Input →
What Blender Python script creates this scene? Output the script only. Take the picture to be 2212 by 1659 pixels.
---
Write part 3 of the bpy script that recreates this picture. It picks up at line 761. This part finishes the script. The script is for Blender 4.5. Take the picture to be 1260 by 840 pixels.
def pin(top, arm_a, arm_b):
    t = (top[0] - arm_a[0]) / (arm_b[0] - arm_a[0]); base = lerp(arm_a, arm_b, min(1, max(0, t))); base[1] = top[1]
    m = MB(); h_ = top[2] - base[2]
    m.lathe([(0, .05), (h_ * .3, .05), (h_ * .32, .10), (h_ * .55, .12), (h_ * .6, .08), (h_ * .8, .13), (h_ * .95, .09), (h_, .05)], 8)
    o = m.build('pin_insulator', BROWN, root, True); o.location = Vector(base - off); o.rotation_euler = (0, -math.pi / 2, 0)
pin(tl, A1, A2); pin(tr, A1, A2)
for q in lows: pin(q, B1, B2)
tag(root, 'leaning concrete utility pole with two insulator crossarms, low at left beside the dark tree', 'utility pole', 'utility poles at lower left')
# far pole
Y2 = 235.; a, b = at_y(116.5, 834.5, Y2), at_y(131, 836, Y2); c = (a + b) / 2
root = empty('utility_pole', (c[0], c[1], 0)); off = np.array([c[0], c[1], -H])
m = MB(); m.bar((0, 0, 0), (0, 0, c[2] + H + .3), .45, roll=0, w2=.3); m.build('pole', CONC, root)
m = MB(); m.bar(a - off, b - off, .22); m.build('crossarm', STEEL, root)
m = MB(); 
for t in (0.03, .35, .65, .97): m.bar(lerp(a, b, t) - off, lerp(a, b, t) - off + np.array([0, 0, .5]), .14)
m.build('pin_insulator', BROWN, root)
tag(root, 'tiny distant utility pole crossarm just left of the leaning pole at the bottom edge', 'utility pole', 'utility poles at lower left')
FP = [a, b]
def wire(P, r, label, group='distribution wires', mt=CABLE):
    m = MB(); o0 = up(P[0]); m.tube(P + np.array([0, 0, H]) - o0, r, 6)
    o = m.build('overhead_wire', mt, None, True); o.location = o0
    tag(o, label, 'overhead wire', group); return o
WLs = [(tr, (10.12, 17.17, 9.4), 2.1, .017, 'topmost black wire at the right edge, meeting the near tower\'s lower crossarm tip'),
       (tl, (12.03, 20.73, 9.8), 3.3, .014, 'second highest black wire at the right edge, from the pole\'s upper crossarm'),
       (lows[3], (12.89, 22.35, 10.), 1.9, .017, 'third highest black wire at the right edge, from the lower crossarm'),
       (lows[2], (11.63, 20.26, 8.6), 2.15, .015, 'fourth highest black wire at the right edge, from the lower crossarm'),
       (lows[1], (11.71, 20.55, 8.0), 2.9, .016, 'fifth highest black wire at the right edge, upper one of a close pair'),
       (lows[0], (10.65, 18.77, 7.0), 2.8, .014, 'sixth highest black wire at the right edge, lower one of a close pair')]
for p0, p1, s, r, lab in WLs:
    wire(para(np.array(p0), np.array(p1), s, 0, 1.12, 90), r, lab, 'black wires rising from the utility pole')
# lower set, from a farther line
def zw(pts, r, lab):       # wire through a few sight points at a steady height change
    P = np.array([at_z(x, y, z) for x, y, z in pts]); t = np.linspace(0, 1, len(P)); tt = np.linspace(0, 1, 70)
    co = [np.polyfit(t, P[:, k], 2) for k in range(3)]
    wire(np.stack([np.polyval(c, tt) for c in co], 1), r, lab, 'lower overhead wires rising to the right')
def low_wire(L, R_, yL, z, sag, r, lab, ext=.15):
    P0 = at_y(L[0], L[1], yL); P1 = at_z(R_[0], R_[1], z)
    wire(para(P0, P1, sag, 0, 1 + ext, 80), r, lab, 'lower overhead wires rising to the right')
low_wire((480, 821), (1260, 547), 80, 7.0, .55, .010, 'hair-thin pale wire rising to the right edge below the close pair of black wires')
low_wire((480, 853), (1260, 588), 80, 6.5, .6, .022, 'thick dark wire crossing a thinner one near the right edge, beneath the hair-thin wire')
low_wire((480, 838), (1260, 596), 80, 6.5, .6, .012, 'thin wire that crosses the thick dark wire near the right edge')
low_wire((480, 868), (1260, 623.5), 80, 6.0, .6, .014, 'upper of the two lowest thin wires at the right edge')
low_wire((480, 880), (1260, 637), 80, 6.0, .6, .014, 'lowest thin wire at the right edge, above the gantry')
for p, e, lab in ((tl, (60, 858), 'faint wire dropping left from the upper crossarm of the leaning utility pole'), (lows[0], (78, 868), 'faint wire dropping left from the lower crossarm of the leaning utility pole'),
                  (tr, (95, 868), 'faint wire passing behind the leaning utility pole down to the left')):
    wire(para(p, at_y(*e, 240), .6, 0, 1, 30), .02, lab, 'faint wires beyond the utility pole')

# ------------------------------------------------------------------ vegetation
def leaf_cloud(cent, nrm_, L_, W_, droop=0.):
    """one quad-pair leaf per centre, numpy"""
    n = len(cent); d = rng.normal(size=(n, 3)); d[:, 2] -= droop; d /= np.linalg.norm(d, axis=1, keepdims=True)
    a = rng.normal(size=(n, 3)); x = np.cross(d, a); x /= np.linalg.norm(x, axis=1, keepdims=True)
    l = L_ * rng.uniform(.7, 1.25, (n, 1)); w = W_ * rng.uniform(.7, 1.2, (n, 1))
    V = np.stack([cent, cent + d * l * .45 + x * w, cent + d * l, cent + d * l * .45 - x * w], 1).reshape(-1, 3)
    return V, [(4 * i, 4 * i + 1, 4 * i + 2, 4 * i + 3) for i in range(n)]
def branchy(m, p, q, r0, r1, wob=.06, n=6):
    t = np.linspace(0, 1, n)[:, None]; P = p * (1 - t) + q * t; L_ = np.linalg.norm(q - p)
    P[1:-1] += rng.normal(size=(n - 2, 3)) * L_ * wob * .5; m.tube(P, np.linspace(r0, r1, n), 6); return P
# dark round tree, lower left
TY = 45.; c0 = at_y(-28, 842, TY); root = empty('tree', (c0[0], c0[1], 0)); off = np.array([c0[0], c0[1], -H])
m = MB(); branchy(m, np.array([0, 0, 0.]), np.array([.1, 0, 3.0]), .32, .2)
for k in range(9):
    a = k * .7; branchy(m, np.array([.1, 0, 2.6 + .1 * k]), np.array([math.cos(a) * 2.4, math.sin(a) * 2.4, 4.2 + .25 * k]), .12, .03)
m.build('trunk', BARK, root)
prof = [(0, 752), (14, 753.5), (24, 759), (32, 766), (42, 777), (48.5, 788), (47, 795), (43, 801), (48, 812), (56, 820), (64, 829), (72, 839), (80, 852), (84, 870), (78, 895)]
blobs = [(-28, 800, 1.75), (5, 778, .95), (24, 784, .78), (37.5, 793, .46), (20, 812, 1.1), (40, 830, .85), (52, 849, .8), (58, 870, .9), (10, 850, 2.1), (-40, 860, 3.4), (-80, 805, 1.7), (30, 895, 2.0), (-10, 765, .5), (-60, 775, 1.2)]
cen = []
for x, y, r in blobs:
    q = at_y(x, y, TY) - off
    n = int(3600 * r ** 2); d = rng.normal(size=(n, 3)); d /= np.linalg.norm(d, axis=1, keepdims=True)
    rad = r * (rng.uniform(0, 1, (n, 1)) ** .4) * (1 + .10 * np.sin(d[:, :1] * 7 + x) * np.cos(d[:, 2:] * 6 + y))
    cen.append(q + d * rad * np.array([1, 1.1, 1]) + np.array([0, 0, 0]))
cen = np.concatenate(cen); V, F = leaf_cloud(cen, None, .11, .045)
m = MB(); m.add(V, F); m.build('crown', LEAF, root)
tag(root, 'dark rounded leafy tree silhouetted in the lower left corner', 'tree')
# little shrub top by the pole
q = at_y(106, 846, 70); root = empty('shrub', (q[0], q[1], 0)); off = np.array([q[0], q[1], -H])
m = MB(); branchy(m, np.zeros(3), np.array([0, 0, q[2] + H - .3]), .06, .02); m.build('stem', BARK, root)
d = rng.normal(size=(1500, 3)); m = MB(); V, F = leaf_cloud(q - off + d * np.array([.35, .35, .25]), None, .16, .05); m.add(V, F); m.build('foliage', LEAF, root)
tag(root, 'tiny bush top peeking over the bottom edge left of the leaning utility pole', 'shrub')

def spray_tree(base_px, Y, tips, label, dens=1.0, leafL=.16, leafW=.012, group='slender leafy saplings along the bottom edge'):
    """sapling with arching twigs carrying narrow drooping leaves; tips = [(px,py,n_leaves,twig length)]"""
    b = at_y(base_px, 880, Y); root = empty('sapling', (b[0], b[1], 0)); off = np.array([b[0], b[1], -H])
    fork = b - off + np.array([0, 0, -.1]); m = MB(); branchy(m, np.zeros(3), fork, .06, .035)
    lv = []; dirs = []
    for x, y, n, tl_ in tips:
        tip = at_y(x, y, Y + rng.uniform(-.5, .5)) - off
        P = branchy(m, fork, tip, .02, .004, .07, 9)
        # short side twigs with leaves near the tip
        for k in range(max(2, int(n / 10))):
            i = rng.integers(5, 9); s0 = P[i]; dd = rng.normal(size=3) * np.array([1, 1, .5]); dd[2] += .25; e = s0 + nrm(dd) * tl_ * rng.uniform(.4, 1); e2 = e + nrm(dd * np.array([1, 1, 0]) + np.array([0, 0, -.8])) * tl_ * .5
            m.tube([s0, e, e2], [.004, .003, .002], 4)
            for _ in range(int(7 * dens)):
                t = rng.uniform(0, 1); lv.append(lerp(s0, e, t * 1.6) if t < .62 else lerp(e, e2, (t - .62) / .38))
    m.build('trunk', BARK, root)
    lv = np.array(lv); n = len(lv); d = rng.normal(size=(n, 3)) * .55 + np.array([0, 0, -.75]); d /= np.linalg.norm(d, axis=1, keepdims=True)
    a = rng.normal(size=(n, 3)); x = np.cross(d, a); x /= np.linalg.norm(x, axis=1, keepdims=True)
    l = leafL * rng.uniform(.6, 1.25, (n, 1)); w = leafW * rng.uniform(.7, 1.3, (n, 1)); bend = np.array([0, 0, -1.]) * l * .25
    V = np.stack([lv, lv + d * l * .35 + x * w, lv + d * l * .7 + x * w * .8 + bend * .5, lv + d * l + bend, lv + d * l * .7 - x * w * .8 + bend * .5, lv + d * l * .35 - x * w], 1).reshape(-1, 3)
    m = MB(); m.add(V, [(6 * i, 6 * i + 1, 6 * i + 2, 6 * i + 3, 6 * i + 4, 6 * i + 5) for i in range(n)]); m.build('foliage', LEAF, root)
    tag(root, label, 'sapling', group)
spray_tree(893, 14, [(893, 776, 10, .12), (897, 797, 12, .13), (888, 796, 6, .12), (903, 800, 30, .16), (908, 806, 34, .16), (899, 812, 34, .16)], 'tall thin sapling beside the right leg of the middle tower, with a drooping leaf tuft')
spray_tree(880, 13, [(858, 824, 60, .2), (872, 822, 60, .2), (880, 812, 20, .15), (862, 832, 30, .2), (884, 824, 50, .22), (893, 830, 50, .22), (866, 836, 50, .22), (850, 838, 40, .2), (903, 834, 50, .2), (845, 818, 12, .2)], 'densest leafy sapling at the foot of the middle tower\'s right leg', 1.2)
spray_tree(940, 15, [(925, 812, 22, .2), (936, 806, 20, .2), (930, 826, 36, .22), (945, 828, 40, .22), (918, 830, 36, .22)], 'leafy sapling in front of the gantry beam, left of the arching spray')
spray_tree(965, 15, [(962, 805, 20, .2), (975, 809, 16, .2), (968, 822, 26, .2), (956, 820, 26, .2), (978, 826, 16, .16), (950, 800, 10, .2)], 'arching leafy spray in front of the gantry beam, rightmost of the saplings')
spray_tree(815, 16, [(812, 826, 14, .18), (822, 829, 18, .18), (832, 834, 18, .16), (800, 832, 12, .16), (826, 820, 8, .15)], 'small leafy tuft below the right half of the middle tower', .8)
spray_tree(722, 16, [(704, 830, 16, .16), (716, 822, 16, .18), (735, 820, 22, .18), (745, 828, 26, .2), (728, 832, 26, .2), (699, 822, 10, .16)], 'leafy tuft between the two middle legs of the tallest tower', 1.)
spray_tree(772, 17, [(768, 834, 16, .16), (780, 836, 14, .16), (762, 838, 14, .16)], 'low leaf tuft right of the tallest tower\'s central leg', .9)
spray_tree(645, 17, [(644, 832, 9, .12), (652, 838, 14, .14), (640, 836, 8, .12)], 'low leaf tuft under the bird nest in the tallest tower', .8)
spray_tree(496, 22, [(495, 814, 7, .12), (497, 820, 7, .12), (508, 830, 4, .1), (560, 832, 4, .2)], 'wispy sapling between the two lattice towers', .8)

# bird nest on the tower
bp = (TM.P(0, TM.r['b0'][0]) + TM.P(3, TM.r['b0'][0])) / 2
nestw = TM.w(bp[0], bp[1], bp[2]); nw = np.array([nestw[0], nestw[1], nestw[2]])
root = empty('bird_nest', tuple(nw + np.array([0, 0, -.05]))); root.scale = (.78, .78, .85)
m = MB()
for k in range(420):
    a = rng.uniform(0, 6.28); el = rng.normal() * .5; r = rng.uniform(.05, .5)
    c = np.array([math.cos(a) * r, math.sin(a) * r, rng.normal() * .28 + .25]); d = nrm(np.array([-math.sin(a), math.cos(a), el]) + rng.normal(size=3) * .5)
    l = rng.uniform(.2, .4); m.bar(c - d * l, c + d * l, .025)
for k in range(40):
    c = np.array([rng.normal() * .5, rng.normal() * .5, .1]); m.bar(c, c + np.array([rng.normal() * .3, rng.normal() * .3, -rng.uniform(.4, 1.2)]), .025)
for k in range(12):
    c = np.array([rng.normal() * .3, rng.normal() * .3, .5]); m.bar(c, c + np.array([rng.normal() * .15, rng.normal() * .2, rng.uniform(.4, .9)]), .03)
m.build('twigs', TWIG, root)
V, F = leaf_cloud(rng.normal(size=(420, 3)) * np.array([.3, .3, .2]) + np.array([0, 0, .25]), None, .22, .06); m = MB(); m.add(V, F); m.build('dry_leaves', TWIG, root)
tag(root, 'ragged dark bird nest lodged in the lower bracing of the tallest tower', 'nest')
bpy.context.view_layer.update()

Objective → Identify and list each line with the word "that".

Solved problem →
Write part 3 of the bpy script that recreates this picture. It picks up at line 761. This part finishes the script. The script is for Blender 4.5. Take the picture to be 1260 by 840 pixels.
low_wire((480, 838), (1260, 596), 80, 6.5, .6, .012, 'thin wire that crosses the thick dark wire near the right edge')